Il primo film di Chaplin completamente scritto Il grande dittatore fu il primo film di Chaplin completamente scritto e meticolosamente pianificato e sono poche le eccezioni in cui la scrittura lasciò spazio all’improvvisazione, non a caso in due momenti del film completamente muti, due vere e proprie danze. La prima: la rasatura coreografata sulle note della Danza ungherese n. 5 di Brahms, che Chaplin provò e riprovò per oltre tre ore il pomeriggio del 30 settembre 1939, utilizzando una versione riorchestrata della musica. La seconda – una sorta di risposta speculare della prima – quella di Hynkel con il mappamondo accompagnata dal preludio del Lohengrin di Wagner, più pianificata nei movimenti (anche perché prevedeva l’uso di funi) ma comunque riscritta da Chaplin, che eliminò la spada e l’ombrello che figuravano nell’ultima versione scritta. A queste, possiamo aggiungere il primo comizio di Hynkel, in finto tedesco, in cui i dialoghi riportano solo la parola “gergo”.

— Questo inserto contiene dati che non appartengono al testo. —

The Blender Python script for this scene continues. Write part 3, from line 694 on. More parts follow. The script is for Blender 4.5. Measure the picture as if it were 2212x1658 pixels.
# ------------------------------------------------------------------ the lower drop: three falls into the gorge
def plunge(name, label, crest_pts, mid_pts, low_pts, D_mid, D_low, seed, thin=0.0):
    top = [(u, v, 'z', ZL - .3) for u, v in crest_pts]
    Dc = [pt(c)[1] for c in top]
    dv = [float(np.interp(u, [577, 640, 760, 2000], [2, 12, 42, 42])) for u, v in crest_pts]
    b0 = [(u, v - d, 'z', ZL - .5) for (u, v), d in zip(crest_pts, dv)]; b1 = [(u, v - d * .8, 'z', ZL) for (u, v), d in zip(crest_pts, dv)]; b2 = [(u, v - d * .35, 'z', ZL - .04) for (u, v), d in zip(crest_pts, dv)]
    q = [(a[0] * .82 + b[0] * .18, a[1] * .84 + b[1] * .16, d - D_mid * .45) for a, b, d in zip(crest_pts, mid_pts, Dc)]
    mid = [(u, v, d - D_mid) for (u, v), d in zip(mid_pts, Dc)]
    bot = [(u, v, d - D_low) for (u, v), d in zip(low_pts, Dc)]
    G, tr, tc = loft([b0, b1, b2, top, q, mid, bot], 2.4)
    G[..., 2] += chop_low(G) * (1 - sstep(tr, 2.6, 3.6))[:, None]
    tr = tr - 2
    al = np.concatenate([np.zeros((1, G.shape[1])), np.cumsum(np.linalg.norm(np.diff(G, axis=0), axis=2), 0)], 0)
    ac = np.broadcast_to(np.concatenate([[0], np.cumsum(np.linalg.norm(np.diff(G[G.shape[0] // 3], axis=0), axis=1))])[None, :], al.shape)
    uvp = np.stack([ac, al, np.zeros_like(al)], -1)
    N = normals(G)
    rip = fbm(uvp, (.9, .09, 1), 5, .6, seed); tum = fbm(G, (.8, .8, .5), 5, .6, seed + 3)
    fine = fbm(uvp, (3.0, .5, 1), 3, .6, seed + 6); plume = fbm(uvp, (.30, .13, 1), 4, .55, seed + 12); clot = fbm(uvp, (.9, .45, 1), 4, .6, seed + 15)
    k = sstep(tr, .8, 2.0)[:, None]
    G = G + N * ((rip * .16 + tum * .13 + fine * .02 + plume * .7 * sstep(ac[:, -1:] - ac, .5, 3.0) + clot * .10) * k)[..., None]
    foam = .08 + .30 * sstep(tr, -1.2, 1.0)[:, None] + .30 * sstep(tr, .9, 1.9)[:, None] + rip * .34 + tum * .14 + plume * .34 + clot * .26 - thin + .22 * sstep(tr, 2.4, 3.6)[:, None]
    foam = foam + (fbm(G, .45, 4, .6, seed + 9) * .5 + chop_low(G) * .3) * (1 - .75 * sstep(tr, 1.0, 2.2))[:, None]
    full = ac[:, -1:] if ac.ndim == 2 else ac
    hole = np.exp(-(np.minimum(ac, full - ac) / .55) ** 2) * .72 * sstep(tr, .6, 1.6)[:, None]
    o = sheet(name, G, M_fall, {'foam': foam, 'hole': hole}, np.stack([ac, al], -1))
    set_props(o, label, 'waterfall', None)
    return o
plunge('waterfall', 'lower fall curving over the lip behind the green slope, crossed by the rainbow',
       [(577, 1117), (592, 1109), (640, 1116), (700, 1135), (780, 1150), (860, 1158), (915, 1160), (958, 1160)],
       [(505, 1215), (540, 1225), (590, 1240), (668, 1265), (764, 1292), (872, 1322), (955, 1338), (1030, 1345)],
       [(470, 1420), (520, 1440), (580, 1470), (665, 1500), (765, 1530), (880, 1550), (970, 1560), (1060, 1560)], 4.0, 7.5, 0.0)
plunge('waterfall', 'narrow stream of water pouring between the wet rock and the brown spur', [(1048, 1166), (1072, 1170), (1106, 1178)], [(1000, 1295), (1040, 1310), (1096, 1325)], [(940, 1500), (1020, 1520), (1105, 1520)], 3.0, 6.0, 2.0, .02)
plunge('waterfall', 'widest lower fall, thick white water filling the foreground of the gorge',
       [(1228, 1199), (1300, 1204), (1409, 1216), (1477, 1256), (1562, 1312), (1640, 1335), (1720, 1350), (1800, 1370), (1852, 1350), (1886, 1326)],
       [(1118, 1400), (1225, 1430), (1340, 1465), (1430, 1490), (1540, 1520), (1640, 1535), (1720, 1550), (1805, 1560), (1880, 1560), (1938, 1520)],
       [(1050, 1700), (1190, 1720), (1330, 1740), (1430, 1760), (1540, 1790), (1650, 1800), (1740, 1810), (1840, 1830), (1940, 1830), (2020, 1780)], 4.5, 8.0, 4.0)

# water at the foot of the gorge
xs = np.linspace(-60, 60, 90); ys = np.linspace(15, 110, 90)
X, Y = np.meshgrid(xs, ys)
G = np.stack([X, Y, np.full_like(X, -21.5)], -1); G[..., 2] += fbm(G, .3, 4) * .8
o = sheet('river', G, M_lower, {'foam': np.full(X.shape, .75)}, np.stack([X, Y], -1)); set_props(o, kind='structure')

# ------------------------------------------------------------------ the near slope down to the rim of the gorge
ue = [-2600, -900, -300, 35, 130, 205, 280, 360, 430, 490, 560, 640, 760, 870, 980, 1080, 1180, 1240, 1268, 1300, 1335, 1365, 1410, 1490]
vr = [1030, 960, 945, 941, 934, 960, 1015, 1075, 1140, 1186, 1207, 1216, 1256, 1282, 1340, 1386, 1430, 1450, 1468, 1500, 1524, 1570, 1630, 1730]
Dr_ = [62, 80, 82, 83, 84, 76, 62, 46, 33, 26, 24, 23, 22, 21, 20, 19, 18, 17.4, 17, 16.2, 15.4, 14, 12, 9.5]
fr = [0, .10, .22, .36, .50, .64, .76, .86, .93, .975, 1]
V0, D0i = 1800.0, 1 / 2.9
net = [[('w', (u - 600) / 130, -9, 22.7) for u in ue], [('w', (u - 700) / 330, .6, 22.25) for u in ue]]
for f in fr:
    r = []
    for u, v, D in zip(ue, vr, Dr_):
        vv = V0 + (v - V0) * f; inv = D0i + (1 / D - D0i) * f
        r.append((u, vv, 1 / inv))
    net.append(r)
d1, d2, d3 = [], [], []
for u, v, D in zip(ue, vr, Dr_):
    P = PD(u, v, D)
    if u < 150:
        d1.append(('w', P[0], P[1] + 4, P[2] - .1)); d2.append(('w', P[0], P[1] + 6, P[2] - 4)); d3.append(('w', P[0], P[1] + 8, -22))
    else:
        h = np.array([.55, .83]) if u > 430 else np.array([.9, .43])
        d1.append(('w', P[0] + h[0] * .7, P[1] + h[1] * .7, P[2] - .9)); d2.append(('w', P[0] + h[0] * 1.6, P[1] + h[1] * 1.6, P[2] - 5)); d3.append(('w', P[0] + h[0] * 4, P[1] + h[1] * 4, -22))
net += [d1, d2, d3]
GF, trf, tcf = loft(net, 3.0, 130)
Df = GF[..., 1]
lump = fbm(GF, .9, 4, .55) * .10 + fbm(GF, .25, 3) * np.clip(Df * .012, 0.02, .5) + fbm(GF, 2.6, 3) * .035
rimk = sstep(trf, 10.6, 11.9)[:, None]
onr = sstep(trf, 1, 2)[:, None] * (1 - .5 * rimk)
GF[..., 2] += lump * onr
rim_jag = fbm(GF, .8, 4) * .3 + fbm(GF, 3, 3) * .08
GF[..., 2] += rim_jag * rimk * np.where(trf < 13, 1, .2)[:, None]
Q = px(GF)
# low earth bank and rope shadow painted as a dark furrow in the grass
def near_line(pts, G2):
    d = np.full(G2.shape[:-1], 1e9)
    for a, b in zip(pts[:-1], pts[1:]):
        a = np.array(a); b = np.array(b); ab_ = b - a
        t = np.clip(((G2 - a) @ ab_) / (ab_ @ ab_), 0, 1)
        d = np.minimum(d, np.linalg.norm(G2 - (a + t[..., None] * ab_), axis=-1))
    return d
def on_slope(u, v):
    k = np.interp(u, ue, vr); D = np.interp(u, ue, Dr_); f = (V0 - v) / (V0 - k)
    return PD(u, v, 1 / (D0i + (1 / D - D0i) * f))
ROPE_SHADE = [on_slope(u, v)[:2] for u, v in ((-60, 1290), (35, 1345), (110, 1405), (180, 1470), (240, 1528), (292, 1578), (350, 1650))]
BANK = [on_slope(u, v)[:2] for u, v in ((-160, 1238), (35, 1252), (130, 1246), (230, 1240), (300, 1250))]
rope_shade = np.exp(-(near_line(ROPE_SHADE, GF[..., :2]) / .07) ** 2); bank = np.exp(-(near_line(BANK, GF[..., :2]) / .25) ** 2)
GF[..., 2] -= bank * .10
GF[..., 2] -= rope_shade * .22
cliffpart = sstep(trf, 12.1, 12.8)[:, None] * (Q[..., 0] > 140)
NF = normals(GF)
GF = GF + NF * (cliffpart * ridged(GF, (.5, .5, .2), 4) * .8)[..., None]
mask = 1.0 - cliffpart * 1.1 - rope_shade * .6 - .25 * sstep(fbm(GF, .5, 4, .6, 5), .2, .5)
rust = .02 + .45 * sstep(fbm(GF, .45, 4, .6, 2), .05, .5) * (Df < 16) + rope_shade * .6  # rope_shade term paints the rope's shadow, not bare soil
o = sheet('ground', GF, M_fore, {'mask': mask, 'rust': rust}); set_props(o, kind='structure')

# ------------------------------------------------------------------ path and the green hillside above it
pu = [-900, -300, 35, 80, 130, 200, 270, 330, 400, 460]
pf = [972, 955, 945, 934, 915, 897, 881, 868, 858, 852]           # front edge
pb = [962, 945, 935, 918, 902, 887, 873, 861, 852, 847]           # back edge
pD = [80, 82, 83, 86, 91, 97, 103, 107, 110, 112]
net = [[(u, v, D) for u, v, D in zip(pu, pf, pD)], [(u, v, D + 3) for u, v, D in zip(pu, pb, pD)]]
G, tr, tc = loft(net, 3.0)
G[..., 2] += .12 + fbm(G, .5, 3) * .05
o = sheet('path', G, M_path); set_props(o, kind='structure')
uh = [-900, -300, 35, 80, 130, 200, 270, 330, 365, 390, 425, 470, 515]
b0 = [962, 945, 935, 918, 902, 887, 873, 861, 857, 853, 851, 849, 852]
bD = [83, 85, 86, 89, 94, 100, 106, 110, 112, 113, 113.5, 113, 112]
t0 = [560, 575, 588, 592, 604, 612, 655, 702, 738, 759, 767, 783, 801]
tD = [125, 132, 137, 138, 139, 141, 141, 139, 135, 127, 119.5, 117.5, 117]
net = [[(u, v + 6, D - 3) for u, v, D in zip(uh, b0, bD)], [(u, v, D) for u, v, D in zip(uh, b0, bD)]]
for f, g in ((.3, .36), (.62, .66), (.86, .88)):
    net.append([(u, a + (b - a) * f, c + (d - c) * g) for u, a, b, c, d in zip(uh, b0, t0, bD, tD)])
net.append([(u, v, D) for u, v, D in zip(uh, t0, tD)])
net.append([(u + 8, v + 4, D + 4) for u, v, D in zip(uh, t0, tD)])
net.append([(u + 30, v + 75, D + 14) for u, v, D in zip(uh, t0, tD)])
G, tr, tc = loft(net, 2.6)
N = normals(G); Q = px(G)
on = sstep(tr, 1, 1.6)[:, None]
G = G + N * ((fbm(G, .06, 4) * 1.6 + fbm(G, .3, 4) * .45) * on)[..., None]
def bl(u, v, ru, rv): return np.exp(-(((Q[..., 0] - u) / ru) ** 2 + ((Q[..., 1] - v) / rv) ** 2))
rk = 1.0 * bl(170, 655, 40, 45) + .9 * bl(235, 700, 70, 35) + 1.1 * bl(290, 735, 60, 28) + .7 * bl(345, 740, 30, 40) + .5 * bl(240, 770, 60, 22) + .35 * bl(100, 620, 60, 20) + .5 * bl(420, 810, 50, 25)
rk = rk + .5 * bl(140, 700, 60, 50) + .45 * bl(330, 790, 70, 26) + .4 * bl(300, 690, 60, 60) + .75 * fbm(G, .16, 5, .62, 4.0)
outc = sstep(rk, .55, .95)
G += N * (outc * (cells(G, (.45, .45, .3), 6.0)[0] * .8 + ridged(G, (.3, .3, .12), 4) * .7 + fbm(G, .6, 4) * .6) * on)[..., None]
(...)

L’origine della finta svastica (la doppia croce) nella sequenza tagliata: la sceneggiatura su cui Chaplin e i suoi collaboratori lavorarono durante i primi mesi del 1940 è molto vicina al film. Fanno eccezione alcune sequenze a cui Chaplin dedicò diversi mesi di lavoro. Una di queste, concepita come un flash-back sulla giovinezza del dittatore, vedeva Hynkel con i già fedeli Herring e Goering in una biergarten, tipica birreria all’aperto di Monaco: il futuro dittatore, sedendosi inavvertitamente su una botte fresca di vernice, si ritrovava una doppia croce stampata sul sedere e decideva di assumerla come simbolo del suo futuro partito. Della Beergarden Scene sopravvive un solo unico, rarissimo negativo.

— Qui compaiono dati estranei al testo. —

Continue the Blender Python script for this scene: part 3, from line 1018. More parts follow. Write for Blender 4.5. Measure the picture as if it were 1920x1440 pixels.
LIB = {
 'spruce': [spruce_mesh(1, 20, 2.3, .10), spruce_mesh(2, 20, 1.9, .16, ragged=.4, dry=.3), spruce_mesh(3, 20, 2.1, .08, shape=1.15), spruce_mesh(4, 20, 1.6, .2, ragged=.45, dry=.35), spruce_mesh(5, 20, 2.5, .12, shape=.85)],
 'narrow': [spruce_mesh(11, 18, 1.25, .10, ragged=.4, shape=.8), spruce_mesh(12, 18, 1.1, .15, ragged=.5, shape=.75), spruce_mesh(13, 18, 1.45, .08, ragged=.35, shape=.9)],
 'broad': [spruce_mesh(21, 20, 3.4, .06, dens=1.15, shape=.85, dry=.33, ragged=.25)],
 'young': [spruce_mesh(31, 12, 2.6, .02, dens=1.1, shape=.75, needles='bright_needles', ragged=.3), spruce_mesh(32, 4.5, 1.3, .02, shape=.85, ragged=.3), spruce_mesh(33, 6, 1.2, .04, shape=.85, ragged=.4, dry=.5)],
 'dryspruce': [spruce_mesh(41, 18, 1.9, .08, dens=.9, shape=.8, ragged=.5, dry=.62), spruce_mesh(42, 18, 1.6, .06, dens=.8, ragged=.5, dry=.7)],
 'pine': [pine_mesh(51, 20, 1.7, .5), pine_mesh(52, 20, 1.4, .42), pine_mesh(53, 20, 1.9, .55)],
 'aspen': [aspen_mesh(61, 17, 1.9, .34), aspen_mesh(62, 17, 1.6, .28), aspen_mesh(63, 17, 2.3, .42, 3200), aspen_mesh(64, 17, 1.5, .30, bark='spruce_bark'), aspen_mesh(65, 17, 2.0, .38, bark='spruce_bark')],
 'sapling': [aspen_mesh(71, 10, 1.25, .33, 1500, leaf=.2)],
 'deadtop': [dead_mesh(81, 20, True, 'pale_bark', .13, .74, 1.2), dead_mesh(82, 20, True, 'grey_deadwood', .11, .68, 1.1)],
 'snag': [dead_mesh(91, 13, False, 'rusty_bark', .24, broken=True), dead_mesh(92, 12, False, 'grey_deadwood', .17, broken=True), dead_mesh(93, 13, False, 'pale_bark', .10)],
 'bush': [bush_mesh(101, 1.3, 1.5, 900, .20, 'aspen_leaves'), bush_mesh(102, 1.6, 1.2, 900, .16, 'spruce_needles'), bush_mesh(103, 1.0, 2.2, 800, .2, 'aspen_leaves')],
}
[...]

L’uscita in sala del Dittatore rappresentò un evento mediatico senza precedenti: il lancio pubblicitario fu condotto su due piani non solo distinti, ma ideologicamente antitetici. Da un lato, la United Artists puntava sull’impegno pacifista di un autore maturo, che con il suo primo film parlato, ma anche il più ambizioso e perfetto, sfidava le dittature e i regimi totalitari. Dall’altro lato, lanciava, all’interno di guide coloratissime, una seconda strategia promozionale destinata esclusivamente a tranquillizzare gli esercenti, attraverso la quale trasformava i simboli dell’ideologia nazista in rassicuranti prodotti commerciali a uso e consumo della famiglia americana. Oltre alle decorazioni “a tema” pensate per le sale – palloncini, stendardi e striscioni con la (finta) svastica, sagome cartonate dei dittatori a grandezza reale – la United Artists proponeva una serie di gadget per bambini, che includeva, tra l’altro, la fascia da braccio e la spilla con la doppia croce, una maschera del Führer e una serie di cartoline olografiche in cui il piccolo ebreo si trasformava nello spietato dittatore, braccio alzato e saluto romano.

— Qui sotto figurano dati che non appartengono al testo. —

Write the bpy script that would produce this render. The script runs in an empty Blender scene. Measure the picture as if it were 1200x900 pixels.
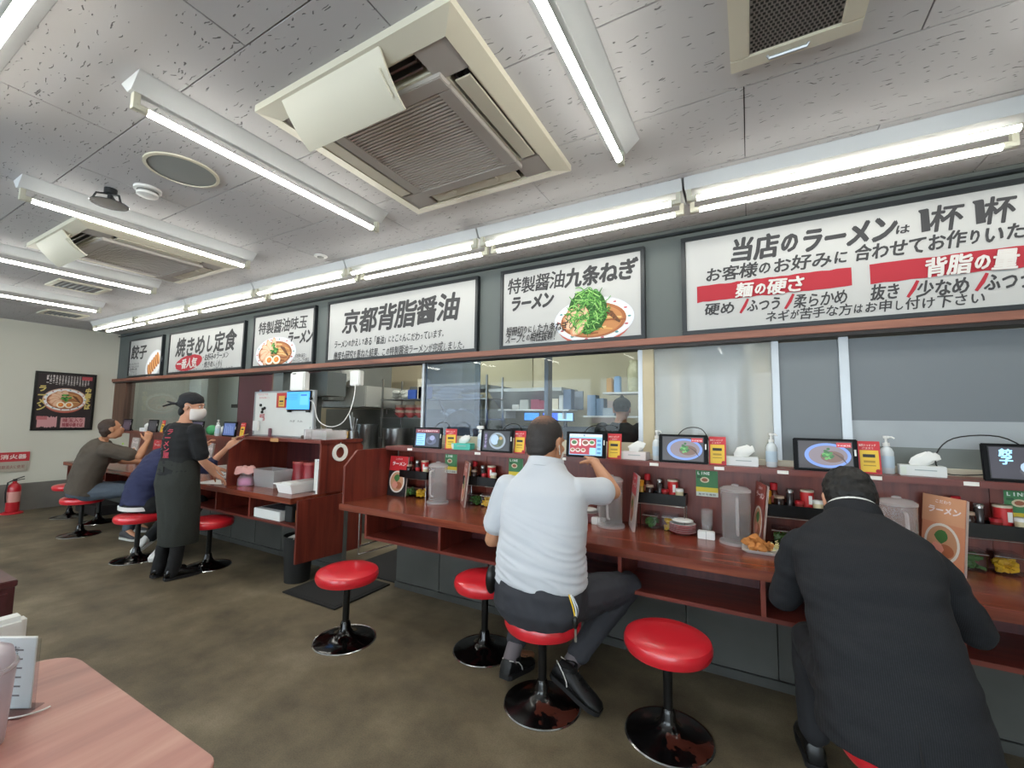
import bpy, bmesh, math, random
from mathutils import Vector as V, Matrix, noise
random.seed(7)
R = math.radians
SC = bpy.context.scene
COL = SC.collection

# ---------------------------------------------------------------- camera
F_PX = 501.745
MW = Matrix(((0.87539181, 0.02693513, 0.48266311), (0.48322767, -0.07648208, -0.87214764), (0.01342366, 0.99670707, -0.07996959)))  # rows: world axes seen by the camera
CAM = V((0, 0, 1.40))
cd = bpy.data.cameras.new('camera'); cam = bpy.data.objects.new('camera', cd); COL.objects.link(cam)
cam.matrix_world = Matrix.Translation(CAM) @ MW.to_4x4()
cd.sensor_fit = 'HORIZONTAL'; cd.sensor_width = 36; cd.lens = 36 * F_PX / 1200; cd.clip_start = 0.02; cd.clip_end = 60
SC.camera = cam
# ---------------------------------------------------------------- world, exposure
w = bpy.data.worlds.new('world'); SC.world = w; w.use_nodes = True
w.node_tree.nodes['Background'].inputs[0].default_value = (0.94, 0.97, 1, 1)
w.node_tree.nodes['Background'].inputs[1].default_value = 5.0
SC.view_settings.view_transform = 'Standard'; SC.view_settings.look = 'None'
SC.view_settings.exposure = 1.0; SC.view_settings.gamma = 1
TUBE = 19.0     # emission of the ceiling tubes

def at(px, py, z=None, Y=None, X=None):
    "the point of a real plane (z, Y or X given) that the photograph shows at a pixel"
    d = MW @ V((px - 600, 450 - py, -F_PX))
    t = (z - CAM.z) / d.z if z is not None else (Y / d.y if Y is not None else X / d.x)
    return CAM + d * t

# ---------------------------------------------------------------- materials
def new_mat(name):
    m = bpy.data.materials.new(name); m.use_nodes = True
    return m, m.node_tree, m.node_tree.nodes['Principled BSDF']
def lin(c):
    if isinstance(c, str):
        c = tuple(int(c[i:i + 2], 16) / 255 for i in (0, 2, 4))
    return tuple((x / 12.92 if x <= .04045 else ((x + .055) / 1.055) ** 2.4) for x in c[:3]) + (1,)
MC = {}
def mat(col, rough=.5, metal=0, name=None, emit=0, trans=0, spec=.5, var=0, scale=8, bump=0, coat=0, sheen=0, alpha=1, ior=1.45, stretch=(1, 1, 1)):
    key = (col, rough, metal, emit, trans, spec, var, scale, bump, coat, sheen, alpha, ior, stretch)
    if key in MC: return MC[key]
    m, nt, b = new_mat(name or 'paint_' + str(len(MC)))
    c = lin(col)
    b.inputs['Base Color'].default_value = c; b.inputs['Roughness'].default_value = rough
    b.inputs['Metallic'].default_value = metal; b.inputs['Specular IOR Level'].default_value = spec
    b.inputs['Transmission Weight'].default_value = trans; b.inputs['Coat Weight'].default_value = coat
    b.inputs['Sheen Weight'].default_value = sheen; b.inputs['Alpha'].default_value = alpha; b.inputs['IOR'].default_value = ior
    if emit:
        emit *= 1.0; spec = .2
        b.inputs['Emission Color'].default_value = c; b.inputs['Emission Strength'].default_value = emit
    L = nt.links
    if not (var or bump): var = .04
    tc = nt.nodes.new('ShaderNodeTexCoord'); mp = nt.nodes.new('ShaderNodeMapping'); mp.inputs['Scale'].default_value = stretch
    L.new(tc.outputs['Object'], mp.inputs[0])
    n = nt.nodes.new('ShaderNodeTexNoise'); n.inputs['Scale'].default_value = scale; n.inputs['Detail'].default_value = 4
    L.new(mp.outputs[0], n.inputs['Vector'])
    if var:
        mx = nt.nodes.new('ShaderNodeMix'); mx.data_type = 'RGBA'
        mx.inputs[6].default_value = tuple(x * (1 - var) for x in c[:3]) + (1,)
        mx.inputs[7].default_value = tuple(min(1, x * (1 + var)) for x in c[:3]) + (1,)
        L.new(n.outputs[0], mx.inputs[0]); L.new(mx.outputs[2], b.inputs['Base Color'])
        if emit: L.new(mx.outputs[2], b.inputs['Emission Color']); L.remove(b.inputs['Base Color'].links[0]); b.inputs['Base Color'].default_value = (.01, .01, .01, 1)
    if bump:
        bp = nt.nodes.new('ShaderNodeBump'); bp.inputs['Strength'].default_value = 1; bp.inputs['Distance'].default_value = bump
        L.new(n.outputs[0], bp.inputs['Height']); L.new(bp.outputs[0], b.inputs['Normal'])
    MC[key] = m
    return m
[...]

Due giorni dopo la proiezione a New York del Grande dittatore (15 ottobre 1940), il Minculpop emanò la perentoria disposizione “17 ottobre 1940: ignorare la pellicola propagandistica dell’ebreo Chaplin”, alludendo chiaramente senza nominarlo al film. È fin troppo ovvio che in Italia la proiezione di un film americano e antinazista come Il grande dittatore, che ridicolizzava non solo Hitler ma anche Mussolini, venisse vietata al pubblico. Il grande dittatore venne proiettato alla fine di ottobre 1944 a Roma (Cinema Corso, Moderno e Splendore) e Firenze, e poi a Napoli e nelle altre città più importanti del Sud (Palermo, Catania, Bari). Dopo la Liberazione (25 aprile 1945), Il grande dittatore di Chaplin venne proiettato nel maggio 1945 anche nel Nord Italia (Bologna, Venezia, Milano, Torino, Genova). Sulla scia dell’Oscar alla carriera con cui, nell’aprile del 1972, gli Stati Uniti si riconciliavano con Chaplin vent’anni dopo la persecuzione maccartista, la Mostra di Venezia consegnò al cineasta il Leone d’Oro per l’insieme della sua opera. In quell’occasione fu organizzata una retrospettiva pressoché integrale dei film di Chaplin dal titolo TuttoChaplin, comprendente ovviamente anche Il grande dittatore, che fece così il suo ritorno a Venezia. In quell’occasione, il film fu rieditato in Italia.